== The problem ==
Print exactly those lines that run from the beginning of the data to the line bearing "scene.camera = cam", inclusive.

== Record set ==
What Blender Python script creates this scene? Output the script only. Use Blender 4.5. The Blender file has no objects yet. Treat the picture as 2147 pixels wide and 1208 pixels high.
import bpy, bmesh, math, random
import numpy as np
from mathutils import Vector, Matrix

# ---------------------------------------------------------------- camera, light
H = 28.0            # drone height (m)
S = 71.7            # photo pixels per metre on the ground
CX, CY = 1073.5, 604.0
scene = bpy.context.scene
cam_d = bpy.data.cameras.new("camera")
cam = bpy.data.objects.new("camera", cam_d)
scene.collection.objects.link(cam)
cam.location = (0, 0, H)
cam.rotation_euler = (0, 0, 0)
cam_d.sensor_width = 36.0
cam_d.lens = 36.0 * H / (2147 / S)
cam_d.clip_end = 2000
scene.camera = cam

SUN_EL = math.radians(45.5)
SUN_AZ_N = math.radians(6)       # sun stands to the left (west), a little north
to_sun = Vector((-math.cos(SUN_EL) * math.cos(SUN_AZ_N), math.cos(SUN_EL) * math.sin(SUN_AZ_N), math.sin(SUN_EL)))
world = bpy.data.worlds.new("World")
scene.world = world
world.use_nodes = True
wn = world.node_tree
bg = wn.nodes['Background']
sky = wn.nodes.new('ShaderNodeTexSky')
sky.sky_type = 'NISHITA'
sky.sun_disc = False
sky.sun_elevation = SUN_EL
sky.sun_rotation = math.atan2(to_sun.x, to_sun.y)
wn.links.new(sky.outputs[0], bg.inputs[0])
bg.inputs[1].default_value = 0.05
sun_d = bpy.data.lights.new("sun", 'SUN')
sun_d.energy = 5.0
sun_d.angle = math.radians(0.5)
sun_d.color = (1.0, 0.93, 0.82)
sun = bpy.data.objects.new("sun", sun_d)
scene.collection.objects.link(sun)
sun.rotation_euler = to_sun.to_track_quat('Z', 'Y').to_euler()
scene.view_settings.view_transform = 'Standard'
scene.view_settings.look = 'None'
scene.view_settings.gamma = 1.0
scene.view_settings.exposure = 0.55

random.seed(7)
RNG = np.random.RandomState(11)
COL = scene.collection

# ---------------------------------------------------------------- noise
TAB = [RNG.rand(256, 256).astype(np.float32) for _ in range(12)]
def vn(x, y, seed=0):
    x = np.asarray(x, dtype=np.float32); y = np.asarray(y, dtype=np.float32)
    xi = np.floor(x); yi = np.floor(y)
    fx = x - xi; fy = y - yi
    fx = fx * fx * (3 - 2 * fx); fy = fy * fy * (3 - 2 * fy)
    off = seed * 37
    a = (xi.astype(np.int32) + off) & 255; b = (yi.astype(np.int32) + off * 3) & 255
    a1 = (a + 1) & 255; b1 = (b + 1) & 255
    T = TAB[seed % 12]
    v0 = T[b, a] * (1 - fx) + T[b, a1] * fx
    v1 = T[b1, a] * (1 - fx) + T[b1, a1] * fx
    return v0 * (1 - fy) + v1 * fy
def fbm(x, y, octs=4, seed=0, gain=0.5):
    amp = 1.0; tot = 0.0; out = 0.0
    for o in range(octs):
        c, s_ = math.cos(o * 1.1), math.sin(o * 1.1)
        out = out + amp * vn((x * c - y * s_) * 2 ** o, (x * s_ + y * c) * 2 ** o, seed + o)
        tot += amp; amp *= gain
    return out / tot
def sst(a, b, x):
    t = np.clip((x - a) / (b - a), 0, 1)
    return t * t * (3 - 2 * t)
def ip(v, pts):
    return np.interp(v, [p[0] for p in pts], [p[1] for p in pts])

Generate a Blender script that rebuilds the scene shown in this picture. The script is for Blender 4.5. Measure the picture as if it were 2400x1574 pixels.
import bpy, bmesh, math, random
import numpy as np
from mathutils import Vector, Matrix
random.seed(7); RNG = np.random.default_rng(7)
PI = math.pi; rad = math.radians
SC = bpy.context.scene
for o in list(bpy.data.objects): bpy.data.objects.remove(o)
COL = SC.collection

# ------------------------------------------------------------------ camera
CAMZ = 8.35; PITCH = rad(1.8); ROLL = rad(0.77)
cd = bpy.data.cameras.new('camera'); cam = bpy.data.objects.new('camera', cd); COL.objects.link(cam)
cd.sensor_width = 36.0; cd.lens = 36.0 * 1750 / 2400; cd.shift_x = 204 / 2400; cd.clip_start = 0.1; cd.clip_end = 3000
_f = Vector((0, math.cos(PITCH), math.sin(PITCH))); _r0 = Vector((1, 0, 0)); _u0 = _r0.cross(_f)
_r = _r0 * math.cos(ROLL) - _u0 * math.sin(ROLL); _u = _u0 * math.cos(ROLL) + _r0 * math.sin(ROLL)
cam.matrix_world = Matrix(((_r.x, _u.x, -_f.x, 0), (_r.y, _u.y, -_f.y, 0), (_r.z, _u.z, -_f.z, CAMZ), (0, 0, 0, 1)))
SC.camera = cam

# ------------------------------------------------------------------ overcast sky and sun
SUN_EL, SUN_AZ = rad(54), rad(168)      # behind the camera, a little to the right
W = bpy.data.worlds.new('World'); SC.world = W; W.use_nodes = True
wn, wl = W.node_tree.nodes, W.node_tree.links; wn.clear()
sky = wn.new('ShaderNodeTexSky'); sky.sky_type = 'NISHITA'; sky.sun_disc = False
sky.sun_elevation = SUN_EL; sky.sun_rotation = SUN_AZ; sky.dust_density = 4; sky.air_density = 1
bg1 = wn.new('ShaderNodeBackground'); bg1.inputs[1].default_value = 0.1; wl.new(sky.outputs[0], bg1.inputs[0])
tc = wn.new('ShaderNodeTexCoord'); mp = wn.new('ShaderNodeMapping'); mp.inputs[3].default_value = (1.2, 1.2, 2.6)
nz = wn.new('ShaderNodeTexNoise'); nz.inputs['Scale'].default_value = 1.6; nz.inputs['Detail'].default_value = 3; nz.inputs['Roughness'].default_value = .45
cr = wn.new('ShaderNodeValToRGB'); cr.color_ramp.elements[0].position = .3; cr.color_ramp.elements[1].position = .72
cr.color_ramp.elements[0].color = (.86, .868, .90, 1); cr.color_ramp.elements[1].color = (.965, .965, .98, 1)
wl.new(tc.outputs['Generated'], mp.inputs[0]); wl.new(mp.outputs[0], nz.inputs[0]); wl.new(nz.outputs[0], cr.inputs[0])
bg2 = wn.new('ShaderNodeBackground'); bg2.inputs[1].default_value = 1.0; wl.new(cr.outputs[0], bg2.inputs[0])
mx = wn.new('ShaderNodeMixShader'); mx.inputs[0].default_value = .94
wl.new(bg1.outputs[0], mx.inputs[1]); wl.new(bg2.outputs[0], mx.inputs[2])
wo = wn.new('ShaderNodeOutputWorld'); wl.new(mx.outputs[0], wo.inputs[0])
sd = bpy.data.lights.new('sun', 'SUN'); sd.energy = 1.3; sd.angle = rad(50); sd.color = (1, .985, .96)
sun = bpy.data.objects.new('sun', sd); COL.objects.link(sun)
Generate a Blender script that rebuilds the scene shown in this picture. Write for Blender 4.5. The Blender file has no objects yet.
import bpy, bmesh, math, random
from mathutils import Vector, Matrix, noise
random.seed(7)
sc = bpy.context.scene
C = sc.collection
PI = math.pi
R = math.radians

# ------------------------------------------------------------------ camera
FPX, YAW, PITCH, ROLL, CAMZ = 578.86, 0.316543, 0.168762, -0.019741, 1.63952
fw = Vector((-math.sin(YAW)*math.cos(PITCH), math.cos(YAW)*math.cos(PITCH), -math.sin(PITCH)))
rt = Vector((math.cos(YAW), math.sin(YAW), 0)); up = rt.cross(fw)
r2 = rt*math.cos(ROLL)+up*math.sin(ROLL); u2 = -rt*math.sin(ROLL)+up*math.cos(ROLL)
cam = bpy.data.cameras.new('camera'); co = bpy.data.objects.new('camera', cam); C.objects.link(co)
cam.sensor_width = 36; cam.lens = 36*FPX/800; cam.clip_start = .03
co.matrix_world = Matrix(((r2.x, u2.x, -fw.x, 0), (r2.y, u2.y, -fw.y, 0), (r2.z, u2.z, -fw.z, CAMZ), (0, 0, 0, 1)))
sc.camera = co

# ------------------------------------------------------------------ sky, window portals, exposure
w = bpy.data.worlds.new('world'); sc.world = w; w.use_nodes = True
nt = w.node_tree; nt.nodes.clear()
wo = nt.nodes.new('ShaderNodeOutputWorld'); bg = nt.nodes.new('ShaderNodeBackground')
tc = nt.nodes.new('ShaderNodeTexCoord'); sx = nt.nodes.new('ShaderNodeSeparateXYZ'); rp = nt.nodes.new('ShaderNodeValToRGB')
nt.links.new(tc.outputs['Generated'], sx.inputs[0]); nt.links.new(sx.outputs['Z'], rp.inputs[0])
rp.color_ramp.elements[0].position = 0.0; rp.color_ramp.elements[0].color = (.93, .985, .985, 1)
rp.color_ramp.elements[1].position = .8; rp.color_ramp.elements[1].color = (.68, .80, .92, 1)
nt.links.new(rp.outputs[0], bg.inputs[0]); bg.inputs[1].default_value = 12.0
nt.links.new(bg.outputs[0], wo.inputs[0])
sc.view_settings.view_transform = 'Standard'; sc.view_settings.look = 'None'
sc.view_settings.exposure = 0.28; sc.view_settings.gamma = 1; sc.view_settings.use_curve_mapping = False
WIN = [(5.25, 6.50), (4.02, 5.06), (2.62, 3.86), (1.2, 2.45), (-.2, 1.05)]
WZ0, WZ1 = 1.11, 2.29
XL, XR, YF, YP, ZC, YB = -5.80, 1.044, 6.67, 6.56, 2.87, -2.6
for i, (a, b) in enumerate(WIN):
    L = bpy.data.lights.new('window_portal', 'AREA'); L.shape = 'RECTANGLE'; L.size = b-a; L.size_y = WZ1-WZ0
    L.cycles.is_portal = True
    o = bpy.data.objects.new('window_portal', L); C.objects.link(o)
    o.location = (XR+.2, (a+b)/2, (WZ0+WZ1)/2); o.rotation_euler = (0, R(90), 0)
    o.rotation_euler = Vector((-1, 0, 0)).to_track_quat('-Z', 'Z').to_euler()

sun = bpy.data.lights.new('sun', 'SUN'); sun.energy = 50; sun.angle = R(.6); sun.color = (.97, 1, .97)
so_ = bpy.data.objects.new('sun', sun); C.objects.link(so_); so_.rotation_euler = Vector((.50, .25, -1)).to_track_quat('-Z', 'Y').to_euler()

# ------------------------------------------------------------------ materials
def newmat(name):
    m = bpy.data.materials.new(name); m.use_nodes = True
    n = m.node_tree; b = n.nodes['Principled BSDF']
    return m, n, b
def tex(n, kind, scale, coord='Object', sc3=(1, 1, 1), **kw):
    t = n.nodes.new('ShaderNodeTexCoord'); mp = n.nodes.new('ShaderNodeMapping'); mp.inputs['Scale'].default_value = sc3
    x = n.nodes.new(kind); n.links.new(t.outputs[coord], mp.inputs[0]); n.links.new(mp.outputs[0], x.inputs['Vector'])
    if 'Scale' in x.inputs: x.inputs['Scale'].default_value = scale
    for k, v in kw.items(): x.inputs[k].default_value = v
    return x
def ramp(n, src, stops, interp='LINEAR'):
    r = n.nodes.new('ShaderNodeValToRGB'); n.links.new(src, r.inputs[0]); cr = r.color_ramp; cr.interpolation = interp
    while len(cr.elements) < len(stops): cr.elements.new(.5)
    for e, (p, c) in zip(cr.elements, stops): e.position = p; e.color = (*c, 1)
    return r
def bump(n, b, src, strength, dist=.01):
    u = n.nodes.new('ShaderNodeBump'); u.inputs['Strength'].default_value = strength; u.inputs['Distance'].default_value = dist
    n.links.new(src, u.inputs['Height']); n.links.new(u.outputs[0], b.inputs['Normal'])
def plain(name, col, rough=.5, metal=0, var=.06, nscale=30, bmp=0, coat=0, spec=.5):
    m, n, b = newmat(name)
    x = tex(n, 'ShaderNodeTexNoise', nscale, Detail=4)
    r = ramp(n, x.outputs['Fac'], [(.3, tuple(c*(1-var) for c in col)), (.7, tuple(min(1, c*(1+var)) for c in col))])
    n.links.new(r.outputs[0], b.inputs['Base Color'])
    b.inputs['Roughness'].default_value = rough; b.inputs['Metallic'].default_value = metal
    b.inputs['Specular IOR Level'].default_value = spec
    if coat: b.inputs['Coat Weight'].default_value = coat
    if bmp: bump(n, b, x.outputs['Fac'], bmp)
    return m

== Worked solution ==
What Blender Python script creates this scene? Output the script only. Use Blender 4.5. The Blender file has no objects yet. Treat the picture as 2147 pixels wide and 1208 pixels high.
import bpy, bmesh, math, random
import numpy as np
from mathutils import Vector, Matrix

# ---------------------------------------------------------------- camera, light
H = 28.0            # drone height (m)
S = 71.7            # photo pixels per metre on the ground
CX, CY = 1073.5, 604.0
scene = bpy.context.scene
cam_d = bpy.data.cameras.new("camera")
cam = bpy.data.objects.new("camera", cam_d)
scene.collection.objects.link(cam)
cam.location = (0, 0, H)
cam.rotation_euler = (0, 0, 0)
cam_d.sensor_width = 36.0
cam_d.lens = 36.0 * H / (2147 / S)
cam_d.clip_end = 2000
scene.camera = cam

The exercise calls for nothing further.